● **EXERCISE REQUIREMENTS**
What is to be transcribed is the run of lines opening with the one that has "Recreate this scene" and closing with the one that has "vs.exposure = 0.78", and only that run, exactly.
--- BEGIN ---
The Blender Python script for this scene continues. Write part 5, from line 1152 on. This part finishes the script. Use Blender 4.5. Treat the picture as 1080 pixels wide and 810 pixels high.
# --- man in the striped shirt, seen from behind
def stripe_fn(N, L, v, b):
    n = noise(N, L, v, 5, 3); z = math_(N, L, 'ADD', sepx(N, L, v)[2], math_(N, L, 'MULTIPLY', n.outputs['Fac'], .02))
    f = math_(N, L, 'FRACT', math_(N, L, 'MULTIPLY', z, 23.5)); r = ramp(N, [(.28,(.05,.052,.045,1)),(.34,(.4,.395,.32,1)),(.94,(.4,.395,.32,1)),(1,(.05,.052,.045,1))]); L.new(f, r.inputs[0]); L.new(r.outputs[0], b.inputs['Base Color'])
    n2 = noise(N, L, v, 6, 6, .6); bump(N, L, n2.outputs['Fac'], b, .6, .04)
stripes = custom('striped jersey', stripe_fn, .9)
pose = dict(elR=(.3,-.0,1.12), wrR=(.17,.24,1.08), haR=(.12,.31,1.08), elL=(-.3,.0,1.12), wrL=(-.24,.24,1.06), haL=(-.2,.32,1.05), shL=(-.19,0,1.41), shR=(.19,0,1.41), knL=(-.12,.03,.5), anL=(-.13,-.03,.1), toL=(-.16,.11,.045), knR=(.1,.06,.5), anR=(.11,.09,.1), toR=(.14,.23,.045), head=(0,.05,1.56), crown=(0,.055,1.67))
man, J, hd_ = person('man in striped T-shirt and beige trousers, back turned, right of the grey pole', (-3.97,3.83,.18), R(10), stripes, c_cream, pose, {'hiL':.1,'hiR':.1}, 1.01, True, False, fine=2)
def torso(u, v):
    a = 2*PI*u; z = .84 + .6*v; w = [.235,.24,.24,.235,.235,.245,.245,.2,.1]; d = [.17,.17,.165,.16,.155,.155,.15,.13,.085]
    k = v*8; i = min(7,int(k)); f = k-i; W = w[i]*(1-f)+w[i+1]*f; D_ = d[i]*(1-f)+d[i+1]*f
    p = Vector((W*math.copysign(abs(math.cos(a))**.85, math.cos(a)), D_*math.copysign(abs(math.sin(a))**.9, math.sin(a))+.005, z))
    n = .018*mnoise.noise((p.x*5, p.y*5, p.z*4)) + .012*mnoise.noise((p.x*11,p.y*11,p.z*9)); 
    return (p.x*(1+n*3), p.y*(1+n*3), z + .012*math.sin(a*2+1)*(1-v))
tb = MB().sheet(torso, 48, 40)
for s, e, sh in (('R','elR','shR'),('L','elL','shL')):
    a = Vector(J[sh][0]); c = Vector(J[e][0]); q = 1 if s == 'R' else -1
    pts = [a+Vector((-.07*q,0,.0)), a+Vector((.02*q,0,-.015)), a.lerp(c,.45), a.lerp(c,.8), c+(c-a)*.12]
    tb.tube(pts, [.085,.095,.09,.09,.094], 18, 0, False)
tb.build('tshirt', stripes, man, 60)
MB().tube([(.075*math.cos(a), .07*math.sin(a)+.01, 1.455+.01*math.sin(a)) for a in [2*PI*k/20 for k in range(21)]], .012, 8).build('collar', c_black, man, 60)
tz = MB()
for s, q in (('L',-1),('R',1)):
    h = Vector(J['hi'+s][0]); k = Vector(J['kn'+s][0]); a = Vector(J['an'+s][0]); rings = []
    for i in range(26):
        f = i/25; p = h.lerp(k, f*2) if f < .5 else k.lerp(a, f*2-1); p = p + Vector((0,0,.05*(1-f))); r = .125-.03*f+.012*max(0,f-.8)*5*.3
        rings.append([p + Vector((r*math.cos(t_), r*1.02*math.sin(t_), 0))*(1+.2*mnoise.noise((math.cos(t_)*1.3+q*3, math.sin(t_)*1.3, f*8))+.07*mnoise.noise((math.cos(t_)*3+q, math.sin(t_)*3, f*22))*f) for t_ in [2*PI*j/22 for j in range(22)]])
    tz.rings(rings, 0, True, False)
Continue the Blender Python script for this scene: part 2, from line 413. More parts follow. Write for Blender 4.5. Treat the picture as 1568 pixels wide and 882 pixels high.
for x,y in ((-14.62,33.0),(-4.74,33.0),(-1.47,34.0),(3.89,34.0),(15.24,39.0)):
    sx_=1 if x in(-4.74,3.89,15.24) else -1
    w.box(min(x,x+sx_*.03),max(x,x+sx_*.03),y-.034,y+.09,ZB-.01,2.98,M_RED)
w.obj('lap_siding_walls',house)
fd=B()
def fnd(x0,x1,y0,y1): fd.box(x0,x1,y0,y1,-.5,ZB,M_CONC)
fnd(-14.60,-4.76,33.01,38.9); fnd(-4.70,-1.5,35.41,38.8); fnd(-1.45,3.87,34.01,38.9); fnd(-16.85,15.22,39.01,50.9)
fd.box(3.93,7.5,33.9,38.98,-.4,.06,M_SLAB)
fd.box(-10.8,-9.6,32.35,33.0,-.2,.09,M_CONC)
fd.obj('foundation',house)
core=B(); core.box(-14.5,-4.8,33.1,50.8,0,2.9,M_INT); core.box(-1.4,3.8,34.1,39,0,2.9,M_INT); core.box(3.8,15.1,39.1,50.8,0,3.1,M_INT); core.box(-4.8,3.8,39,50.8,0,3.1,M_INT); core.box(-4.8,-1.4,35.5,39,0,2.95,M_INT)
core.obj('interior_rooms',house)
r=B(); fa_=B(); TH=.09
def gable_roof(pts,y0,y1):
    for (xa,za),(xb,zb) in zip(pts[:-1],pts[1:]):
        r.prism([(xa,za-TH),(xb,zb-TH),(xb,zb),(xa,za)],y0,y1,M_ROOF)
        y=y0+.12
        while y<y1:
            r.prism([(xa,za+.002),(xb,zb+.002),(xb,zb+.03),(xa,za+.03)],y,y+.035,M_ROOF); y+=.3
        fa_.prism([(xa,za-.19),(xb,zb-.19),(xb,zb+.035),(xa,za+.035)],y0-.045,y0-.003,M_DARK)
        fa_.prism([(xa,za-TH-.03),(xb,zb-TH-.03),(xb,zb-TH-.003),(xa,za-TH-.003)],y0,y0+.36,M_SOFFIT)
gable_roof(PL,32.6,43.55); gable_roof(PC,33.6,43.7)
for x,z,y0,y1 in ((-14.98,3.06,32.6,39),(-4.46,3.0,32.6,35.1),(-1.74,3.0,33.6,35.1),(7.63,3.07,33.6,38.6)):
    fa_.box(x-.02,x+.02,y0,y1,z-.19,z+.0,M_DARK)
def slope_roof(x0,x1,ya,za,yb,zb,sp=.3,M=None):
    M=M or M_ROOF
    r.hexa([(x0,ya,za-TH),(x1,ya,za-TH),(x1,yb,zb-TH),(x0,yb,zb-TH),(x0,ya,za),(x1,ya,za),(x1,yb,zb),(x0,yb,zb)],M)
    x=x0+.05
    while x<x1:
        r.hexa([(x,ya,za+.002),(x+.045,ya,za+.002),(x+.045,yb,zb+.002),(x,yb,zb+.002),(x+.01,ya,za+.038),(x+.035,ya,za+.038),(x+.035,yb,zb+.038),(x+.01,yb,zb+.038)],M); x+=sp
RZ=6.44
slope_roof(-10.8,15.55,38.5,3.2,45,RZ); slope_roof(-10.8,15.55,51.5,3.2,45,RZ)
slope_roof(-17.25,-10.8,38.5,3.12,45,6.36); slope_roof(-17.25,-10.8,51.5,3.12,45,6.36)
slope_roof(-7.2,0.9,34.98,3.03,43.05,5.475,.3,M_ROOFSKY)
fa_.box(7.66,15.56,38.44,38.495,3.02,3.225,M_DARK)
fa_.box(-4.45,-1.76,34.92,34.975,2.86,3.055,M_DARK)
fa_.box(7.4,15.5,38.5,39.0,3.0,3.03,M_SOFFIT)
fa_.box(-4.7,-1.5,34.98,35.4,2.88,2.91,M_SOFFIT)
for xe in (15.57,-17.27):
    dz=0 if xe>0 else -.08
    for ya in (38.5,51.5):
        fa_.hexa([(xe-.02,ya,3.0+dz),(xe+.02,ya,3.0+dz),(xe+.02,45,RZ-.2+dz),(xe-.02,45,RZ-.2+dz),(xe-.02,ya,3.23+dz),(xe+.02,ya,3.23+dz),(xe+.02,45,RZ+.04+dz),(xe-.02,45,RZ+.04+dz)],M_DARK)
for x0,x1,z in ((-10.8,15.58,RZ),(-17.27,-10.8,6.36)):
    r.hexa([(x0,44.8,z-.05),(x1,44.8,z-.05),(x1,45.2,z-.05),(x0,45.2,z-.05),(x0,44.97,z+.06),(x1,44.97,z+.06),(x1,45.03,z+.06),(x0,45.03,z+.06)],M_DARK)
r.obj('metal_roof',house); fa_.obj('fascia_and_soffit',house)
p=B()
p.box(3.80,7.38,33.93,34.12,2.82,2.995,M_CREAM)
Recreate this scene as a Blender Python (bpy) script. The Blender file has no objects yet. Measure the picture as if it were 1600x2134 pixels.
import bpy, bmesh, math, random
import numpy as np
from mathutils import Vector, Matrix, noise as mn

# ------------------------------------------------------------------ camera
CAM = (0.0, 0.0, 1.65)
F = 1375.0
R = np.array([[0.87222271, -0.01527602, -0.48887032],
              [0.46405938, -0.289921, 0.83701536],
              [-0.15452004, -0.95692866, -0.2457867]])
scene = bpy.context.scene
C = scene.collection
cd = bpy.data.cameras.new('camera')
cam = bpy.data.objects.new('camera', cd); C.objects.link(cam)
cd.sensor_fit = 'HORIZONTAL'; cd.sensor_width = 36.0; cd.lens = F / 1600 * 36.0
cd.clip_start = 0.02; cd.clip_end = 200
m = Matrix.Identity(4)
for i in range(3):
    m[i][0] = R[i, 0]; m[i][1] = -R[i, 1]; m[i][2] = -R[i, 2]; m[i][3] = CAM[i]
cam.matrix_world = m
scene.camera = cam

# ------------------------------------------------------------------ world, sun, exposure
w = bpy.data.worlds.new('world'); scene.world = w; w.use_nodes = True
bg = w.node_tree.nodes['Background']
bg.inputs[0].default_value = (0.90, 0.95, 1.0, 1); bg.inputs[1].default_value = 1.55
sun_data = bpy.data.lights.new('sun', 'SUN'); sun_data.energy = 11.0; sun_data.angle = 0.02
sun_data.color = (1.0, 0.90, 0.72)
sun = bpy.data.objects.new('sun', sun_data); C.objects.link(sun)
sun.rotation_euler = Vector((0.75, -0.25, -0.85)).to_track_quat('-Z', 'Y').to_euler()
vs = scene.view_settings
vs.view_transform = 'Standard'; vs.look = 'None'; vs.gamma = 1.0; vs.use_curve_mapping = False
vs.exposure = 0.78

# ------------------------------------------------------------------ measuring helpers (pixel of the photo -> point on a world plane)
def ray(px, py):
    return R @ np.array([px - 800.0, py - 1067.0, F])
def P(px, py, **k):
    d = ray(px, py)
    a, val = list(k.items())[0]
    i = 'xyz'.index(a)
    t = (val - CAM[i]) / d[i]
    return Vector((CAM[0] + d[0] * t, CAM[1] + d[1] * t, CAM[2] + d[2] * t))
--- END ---
● **CORRECT OUTPUT**
Recreate this scene as a Blender Python (bpy) script. The Blender file has no objects yet. Measure the picture as if it were 1600x2134 pixels.
import bpy, bmesh, math, random
import numpy as np
from mathutils import Vector, Matrix, noise as mn

# ------------------------------------------------------------------ camera
CAM = (0.0, 0.0, 1.65)
F = 1375.0
R = np.array([[0.87222271, -0.01527602, -0.48887032],
              [0.46405938, -0.289921, 0.83701536],
              [-0.15452004, -0.95692866, -0.2457867]])
scene = bpy.context.scene
C = scene.collection
cd = bpy.data.cameras.new('camera')
cam = bpy.data.objects.new('camera', cd); C.objects.link(cam)
cd.sensor_fit = 'HORIZONTAL'; cd.sensor_width = 36.0; cd.lens = F / 1600 * 36.0
cd.clip_start = 0.02; cd.clip_end = 200
m = Matrix.Identity(4)
for i in range(3):
    m[i][0] = R[i, 0]; m[i][1] = -R[i, 1]; m[i][2] = -R[i, 2]; m[i][3] = CAM[i]
cam.matrix_world = m
scene.camera = cam

# ------------------------------------------------------------------ world, sun, exposure
w = bpy.data.worlds.new('world'); scene.world = w; w.use_nodes = True
bg = w.node_tree.nodes['Background']
bg.inputs[0].default_value = (0.90, 0.95, 1.0, 1); bg.inputs[1].default_value = 1.55
sun_data = bpy.data.lights.new('sun', 'SUN'); sun_data.energy = 11.0; sun_data.angle = 0.02
sun_data.color = (1.0, 0.90, 0.72)
sun = bpy.data.objects.new('sun', sun_data); C.objects.link(sun)
sun.rotation_euler = Vector((0.75, -0.25, -0.85)).to_track_quat('-Z', 'Y').to_euler()
vs = scene.view_settings
vs.view_transform = 'Standard'; vs.look = 'None'; vs.gamma = 1.0; vs.use_curve_mapping = False
vs.exposure = 0.78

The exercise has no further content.